Goal of the exercise:
Count how many lines in the material below hold the word "Take"; the reply is that number alone.

##### Input for this task #####

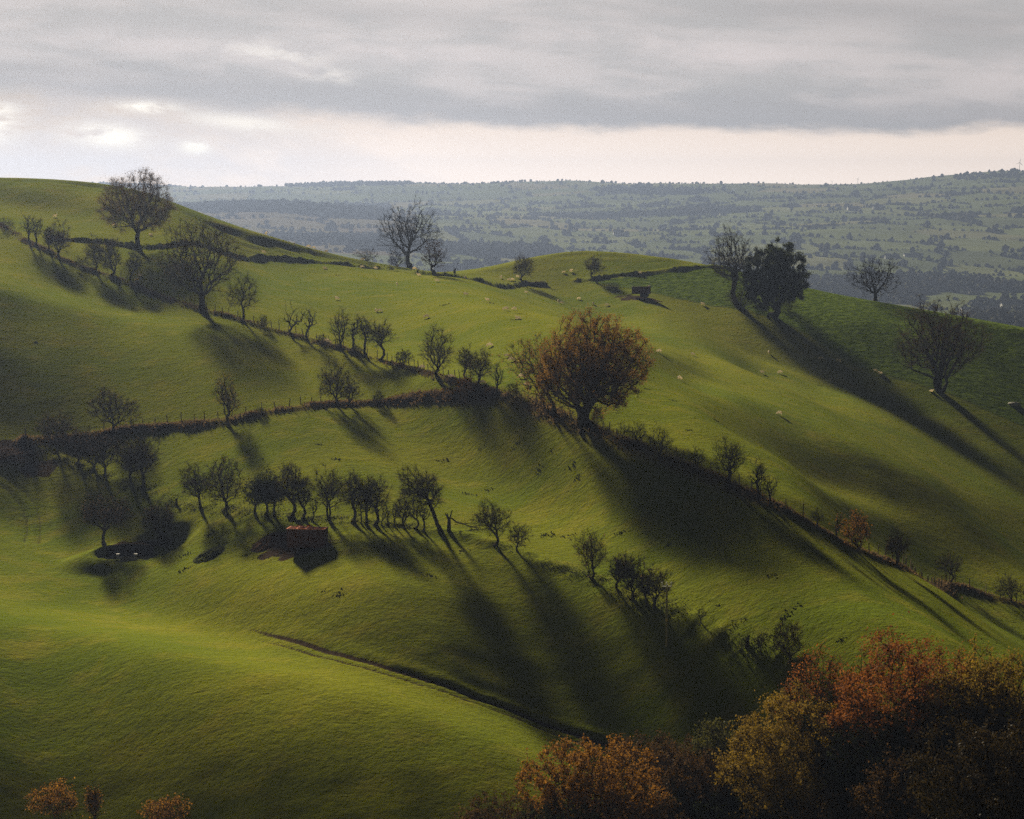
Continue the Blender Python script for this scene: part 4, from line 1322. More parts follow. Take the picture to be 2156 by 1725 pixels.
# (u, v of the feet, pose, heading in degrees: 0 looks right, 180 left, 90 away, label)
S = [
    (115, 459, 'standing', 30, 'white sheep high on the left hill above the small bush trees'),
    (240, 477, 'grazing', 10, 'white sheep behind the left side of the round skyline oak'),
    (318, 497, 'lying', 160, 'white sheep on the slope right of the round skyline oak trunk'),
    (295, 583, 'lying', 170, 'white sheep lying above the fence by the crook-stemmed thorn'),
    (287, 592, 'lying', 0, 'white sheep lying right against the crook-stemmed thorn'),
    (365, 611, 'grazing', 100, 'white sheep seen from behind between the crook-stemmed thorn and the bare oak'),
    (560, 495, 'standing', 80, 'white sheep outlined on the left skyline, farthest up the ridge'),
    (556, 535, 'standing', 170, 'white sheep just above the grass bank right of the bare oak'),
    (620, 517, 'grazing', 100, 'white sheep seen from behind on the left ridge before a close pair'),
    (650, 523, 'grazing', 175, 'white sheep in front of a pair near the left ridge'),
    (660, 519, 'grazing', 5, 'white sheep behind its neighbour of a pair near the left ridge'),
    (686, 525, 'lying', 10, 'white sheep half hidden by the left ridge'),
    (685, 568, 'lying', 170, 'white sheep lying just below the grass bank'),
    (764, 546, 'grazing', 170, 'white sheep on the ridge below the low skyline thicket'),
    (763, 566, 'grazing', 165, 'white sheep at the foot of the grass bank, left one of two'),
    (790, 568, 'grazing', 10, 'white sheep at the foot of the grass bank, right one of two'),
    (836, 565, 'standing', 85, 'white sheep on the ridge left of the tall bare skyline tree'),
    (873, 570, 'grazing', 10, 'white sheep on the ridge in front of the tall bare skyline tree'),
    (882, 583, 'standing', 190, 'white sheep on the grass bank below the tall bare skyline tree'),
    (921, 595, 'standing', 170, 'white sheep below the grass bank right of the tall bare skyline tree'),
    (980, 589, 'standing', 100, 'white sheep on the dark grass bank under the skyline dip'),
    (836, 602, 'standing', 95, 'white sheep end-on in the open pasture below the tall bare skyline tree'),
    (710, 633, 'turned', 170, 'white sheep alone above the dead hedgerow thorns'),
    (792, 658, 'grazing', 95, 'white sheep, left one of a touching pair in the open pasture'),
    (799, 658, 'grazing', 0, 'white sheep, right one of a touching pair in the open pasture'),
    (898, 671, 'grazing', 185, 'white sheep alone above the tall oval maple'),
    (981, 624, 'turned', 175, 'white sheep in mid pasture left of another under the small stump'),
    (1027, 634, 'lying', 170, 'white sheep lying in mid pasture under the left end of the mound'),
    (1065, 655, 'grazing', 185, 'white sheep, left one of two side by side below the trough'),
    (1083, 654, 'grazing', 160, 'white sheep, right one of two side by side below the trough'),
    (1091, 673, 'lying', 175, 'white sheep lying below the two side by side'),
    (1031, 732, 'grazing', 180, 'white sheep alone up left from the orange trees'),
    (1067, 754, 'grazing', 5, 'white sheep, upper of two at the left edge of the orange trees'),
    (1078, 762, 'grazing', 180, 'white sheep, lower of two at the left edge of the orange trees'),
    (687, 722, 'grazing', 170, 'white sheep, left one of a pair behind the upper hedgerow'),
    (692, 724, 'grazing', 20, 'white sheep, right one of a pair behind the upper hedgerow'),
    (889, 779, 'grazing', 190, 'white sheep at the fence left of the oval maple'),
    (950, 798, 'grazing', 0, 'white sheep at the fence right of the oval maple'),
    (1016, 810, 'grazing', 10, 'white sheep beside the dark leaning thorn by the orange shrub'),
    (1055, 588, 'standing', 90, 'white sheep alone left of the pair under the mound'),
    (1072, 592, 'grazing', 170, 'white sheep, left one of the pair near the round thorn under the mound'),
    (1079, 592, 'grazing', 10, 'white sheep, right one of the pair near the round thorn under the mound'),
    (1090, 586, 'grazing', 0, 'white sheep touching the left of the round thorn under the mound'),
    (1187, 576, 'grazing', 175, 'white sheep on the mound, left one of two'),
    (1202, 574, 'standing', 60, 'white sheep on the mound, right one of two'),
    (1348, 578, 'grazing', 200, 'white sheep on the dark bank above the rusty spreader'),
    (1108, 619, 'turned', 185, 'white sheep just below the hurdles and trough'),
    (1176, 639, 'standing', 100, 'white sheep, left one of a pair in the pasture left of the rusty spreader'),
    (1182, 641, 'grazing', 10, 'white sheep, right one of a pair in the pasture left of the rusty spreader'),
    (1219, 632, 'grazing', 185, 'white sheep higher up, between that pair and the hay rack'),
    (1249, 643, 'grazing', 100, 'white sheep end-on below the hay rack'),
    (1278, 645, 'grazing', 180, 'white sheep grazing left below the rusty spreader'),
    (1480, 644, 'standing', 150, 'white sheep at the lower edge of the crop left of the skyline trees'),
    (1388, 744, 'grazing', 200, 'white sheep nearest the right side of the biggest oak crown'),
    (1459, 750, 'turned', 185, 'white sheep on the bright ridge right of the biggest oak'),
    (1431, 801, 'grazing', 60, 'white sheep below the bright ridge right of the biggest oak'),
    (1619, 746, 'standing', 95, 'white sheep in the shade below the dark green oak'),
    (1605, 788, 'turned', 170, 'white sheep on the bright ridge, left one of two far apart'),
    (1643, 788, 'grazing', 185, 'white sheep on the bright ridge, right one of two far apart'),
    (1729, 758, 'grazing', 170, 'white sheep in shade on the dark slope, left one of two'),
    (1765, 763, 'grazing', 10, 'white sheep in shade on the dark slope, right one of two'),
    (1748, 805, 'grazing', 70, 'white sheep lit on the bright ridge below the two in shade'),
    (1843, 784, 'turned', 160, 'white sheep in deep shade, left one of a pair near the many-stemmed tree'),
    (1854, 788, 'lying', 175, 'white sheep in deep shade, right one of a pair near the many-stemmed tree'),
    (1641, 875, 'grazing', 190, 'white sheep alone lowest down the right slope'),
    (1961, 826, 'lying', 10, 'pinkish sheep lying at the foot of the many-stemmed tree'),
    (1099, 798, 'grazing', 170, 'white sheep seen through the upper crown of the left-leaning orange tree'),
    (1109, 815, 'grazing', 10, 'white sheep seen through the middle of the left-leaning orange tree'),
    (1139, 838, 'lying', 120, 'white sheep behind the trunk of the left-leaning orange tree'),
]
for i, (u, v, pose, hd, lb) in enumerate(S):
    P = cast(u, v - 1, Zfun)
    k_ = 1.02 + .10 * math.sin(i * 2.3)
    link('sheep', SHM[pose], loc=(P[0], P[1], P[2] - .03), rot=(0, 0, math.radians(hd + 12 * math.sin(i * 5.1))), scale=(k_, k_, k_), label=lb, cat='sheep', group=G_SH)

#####
##### Input for this task #####

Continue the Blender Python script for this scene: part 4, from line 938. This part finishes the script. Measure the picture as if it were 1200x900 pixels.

#####
##### Input for this task #####

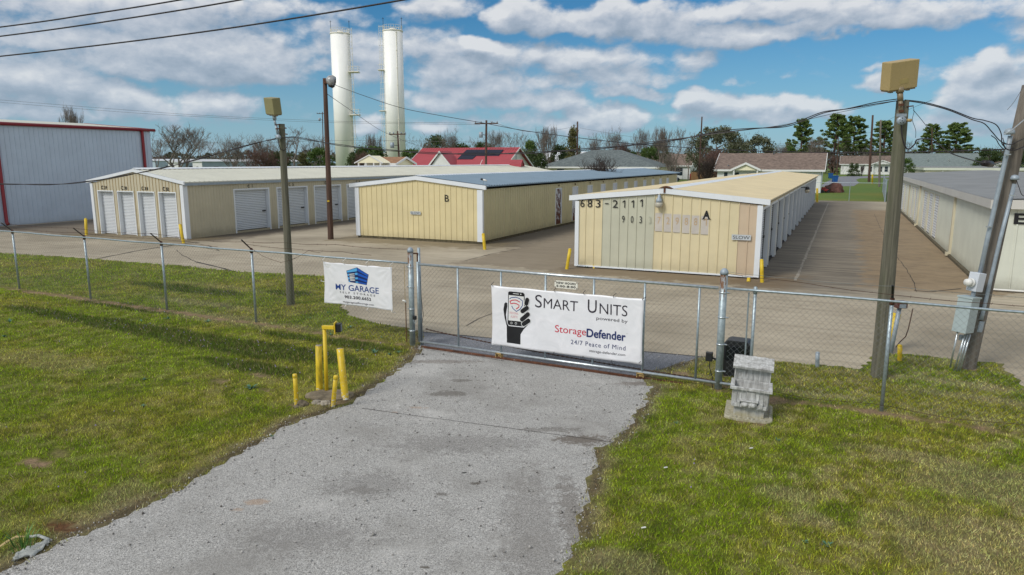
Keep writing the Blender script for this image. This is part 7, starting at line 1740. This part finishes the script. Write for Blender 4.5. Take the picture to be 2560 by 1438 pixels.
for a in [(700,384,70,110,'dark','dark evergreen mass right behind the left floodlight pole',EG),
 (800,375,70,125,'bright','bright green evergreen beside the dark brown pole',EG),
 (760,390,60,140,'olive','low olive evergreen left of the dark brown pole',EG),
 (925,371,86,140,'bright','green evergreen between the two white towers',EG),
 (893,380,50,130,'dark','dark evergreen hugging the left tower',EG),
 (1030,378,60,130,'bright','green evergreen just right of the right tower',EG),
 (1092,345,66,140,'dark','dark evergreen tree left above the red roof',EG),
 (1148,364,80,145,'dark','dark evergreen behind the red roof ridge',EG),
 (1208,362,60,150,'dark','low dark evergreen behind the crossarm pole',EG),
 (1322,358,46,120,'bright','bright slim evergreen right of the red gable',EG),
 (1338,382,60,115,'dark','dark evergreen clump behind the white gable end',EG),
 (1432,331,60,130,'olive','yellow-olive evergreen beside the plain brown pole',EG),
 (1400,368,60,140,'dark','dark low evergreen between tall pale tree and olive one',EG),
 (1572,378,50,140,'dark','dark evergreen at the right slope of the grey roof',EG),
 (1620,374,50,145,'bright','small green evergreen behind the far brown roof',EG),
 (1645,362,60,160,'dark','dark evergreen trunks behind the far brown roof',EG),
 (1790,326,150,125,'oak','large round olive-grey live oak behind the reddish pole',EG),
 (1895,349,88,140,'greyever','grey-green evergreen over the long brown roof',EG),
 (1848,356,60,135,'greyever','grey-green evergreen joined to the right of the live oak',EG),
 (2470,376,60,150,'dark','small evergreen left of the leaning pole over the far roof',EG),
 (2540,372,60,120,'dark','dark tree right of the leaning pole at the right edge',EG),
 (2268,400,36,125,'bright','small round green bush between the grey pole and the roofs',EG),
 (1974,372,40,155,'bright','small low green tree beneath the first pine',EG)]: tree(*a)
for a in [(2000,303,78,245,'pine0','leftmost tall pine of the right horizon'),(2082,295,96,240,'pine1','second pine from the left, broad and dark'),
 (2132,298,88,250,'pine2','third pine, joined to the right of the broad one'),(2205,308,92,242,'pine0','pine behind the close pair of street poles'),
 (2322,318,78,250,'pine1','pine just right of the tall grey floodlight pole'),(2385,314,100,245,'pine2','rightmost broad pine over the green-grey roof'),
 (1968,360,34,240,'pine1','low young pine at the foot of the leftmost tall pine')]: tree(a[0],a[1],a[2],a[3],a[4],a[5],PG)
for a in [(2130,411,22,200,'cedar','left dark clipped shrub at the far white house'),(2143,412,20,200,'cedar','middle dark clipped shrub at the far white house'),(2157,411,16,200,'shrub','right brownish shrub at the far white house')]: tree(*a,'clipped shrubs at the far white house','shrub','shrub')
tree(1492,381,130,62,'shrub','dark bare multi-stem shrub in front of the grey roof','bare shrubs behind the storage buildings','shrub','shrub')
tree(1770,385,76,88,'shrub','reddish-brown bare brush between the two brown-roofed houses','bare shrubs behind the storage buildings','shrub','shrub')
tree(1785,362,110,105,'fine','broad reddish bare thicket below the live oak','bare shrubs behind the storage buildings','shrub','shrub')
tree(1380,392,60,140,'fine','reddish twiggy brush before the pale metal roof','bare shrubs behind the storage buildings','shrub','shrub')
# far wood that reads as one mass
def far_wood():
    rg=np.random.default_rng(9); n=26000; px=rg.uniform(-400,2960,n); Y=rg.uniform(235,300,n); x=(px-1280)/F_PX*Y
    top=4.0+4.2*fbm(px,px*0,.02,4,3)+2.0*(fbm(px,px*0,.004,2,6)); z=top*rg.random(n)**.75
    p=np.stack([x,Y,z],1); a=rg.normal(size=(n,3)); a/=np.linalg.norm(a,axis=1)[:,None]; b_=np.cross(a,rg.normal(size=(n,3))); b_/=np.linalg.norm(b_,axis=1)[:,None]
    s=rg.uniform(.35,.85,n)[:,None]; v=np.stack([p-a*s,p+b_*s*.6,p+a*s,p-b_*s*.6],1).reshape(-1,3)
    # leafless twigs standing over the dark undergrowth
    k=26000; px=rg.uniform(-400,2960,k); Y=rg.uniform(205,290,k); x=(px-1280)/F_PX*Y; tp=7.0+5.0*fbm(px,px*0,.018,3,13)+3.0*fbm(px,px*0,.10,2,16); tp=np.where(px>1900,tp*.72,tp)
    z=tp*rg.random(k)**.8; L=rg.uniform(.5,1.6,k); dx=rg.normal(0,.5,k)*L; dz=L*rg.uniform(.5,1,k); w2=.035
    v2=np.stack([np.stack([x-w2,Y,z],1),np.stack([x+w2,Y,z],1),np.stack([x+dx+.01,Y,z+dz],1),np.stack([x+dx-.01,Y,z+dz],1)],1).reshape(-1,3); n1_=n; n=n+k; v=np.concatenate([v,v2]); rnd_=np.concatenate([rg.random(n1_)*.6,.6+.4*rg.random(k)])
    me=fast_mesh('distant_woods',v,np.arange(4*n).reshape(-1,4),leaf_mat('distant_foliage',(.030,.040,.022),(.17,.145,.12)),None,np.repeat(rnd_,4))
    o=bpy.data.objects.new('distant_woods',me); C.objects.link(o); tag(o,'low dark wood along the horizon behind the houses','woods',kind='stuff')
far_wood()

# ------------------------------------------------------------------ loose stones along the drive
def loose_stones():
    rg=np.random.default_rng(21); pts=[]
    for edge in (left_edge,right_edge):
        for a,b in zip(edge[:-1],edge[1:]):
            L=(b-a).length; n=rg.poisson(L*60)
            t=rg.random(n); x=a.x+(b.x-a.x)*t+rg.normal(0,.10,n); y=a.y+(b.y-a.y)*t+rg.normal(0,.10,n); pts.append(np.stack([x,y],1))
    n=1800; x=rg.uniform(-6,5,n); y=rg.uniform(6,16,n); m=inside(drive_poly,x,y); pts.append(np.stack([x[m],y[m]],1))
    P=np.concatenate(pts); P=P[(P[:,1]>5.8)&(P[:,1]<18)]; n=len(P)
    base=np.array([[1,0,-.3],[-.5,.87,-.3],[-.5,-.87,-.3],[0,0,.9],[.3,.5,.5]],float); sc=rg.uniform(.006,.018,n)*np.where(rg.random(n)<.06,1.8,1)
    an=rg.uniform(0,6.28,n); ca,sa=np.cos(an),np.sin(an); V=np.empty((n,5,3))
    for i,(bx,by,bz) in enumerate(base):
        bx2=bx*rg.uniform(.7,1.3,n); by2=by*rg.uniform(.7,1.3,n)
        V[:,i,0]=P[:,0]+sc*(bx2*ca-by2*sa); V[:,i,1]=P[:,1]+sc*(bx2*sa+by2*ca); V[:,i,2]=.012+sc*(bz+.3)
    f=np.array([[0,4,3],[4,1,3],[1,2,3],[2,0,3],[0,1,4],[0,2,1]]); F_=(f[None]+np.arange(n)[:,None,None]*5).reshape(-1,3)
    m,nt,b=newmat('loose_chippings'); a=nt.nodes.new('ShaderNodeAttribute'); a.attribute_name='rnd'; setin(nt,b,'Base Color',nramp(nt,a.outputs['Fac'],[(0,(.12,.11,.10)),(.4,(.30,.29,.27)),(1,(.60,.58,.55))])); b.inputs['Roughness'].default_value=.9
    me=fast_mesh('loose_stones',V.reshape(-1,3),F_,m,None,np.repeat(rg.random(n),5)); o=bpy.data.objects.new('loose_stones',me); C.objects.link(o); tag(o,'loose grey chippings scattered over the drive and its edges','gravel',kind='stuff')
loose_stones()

#####

Response for this exercise:
2